Postponing the decision to June will also give Opec+ time to assess the market impact of whatever decision the US makes in early May about sanctions waivers for buyers of Iranian crude. Russian energy minister Alexander Novak argues that US sanctions have distorted the near-term outlook.

Saudis take the strain

The JMMC reports overall compliance by participating countries at 89pc in February, up from 83pc in January. But much of this improvement comes down to Saudi Arabia, which has sharply reduced production since the start of this year. Al-Falih says Riyadh will produce 9.8mn b/d in March and slightly less than that in April, around 500,000 b/d below the country's target of 10.31mn b/d.

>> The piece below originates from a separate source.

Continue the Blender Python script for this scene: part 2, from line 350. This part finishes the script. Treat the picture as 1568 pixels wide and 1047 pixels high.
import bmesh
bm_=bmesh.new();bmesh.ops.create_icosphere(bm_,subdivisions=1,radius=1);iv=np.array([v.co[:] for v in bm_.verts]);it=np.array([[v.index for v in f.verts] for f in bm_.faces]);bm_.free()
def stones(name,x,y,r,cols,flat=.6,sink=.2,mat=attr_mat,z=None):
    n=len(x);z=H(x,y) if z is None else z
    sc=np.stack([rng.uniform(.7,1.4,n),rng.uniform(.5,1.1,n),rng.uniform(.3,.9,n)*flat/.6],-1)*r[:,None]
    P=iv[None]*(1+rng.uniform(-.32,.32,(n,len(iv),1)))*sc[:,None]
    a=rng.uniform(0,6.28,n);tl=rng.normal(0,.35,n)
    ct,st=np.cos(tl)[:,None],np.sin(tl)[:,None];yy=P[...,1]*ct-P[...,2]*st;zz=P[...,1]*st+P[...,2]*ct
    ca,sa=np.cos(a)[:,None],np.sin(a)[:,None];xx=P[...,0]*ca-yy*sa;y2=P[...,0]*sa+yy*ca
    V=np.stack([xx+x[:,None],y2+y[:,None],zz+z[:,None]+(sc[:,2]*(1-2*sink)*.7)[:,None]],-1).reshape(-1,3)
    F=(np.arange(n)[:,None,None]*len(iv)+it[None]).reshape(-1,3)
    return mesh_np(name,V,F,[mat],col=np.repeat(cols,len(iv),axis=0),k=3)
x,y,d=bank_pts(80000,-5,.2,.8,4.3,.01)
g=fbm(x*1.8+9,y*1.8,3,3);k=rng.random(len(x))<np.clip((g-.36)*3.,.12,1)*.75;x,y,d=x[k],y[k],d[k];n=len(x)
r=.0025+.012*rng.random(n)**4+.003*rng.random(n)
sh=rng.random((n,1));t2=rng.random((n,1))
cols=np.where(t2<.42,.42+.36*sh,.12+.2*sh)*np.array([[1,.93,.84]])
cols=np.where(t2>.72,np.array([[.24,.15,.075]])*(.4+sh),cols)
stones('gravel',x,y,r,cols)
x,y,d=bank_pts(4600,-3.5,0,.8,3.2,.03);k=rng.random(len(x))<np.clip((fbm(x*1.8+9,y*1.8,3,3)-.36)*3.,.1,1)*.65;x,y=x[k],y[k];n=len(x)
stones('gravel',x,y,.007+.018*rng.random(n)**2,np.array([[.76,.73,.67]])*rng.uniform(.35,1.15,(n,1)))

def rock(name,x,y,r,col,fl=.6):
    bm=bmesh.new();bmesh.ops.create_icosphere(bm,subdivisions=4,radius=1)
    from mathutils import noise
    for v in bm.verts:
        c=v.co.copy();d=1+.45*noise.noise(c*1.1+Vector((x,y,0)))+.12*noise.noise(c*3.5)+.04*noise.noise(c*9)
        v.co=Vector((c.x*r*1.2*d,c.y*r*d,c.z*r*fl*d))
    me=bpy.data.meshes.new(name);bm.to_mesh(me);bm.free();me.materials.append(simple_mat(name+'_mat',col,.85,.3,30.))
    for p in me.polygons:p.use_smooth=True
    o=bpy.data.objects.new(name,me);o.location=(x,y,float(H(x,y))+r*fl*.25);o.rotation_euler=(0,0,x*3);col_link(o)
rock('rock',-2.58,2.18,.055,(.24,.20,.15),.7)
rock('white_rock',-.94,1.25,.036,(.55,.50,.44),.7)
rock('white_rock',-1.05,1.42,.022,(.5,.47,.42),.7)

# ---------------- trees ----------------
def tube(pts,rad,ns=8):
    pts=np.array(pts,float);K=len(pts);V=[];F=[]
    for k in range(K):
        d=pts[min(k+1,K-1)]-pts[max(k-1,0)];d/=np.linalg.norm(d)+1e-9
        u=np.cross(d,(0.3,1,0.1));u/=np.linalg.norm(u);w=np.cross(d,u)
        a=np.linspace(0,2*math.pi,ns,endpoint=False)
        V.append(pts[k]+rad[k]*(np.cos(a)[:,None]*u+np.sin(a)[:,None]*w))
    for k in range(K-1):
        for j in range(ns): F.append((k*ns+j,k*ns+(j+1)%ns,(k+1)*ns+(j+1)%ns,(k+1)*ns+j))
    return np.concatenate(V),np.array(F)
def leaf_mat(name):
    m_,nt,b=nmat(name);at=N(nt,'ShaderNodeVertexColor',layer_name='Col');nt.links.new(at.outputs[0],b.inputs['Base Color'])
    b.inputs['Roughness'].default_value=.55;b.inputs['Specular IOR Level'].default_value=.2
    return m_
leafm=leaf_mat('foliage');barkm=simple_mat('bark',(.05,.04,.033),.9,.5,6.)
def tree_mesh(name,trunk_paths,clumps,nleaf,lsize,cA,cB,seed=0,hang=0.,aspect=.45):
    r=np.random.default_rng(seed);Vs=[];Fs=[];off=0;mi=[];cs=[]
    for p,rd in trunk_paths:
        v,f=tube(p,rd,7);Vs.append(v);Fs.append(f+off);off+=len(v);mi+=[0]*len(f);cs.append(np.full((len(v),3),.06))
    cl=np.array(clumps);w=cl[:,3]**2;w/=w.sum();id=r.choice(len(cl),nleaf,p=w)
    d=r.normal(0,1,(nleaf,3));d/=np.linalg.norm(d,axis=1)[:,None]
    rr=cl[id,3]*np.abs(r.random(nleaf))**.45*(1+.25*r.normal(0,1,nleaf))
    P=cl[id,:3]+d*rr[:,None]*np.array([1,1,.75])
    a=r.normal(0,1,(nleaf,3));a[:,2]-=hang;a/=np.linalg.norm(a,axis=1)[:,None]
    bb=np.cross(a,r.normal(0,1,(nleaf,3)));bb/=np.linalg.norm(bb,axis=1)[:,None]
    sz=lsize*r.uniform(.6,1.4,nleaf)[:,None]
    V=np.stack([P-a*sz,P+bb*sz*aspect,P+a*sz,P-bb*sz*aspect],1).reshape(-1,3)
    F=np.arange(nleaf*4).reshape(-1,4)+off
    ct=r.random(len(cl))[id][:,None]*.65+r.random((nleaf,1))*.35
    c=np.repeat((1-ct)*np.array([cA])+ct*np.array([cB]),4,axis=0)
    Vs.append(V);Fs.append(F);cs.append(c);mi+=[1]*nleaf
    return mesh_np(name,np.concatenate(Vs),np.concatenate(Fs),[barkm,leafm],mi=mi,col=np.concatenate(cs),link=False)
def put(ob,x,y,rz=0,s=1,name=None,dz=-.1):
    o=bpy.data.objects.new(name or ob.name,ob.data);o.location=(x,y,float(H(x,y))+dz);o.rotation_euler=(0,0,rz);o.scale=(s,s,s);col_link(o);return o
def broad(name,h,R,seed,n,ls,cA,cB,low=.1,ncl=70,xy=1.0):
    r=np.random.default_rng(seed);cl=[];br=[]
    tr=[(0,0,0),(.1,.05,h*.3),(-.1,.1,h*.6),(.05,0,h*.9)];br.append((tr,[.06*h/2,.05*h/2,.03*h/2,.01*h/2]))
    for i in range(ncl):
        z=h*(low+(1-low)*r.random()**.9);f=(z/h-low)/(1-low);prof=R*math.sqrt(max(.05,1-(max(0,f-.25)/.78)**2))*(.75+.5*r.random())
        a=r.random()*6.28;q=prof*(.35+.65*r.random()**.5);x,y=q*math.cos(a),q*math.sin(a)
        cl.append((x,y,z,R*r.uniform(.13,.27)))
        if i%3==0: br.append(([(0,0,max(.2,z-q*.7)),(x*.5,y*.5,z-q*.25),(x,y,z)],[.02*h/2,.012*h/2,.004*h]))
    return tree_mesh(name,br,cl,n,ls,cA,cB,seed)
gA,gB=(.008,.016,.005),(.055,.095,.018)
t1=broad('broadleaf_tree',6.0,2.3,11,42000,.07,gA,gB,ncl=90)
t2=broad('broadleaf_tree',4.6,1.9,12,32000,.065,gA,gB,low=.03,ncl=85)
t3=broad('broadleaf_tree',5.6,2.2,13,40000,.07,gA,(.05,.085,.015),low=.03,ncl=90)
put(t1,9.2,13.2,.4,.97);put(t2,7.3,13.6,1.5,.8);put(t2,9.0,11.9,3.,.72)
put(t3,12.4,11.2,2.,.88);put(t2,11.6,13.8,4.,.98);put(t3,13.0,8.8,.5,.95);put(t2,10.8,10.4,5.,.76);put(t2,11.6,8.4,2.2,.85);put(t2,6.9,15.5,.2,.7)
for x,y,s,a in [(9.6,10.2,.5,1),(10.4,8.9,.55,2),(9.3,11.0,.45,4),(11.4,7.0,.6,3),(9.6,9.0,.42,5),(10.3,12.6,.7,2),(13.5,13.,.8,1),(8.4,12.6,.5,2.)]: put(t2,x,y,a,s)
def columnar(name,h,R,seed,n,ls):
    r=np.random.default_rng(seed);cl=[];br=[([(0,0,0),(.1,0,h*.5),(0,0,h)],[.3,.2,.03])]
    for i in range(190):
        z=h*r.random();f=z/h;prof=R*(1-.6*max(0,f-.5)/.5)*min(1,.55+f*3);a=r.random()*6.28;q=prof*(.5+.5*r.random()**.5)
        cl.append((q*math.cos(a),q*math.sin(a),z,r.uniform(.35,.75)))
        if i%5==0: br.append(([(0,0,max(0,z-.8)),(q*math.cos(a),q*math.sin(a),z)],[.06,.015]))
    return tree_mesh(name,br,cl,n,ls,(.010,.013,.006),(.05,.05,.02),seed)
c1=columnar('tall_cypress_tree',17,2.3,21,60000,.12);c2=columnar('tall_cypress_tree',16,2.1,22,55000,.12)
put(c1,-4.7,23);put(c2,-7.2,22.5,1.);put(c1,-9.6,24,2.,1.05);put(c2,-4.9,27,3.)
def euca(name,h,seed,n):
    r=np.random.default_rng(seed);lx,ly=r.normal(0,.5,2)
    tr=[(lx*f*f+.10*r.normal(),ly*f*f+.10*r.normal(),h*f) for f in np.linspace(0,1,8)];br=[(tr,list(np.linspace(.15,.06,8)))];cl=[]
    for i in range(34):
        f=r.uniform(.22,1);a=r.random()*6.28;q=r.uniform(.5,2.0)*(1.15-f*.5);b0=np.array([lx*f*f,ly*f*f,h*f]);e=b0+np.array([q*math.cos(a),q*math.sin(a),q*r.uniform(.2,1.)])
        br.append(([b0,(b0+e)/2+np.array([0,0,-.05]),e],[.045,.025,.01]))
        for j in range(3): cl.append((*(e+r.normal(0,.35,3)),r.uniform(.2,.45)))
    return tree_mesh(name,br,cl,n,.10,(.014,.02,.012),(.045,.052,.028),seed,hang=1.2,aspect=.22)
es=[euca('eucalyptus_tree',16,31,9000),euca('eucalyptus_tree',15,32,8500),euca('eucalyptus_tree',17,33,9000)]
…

Saudi Arabia's deep cuts have been offsetting overproduction by other members, including Iraq, Nigeria, Russia, Azerbaijan and Kazakhstan. Al-Falih acknowledges the difficulties that some of these countries face in reducing output quickly, but stresses that Saudi over-compensation will not continue indefinitely. He says all producers have recommitted to lowering their output "to make up for the first two months" of under-compliance.

The UAE and three of Opec+'s least compliant members to date — Nigeria, Iraq and Kazakhstan — have been drafted into the JMMC, signalling a hope that membership will provide an extra incentive to improve their adherence. Founding JMMC member Oman has now left the committee, leaving it with nine members when it next meets in Jeddah in May.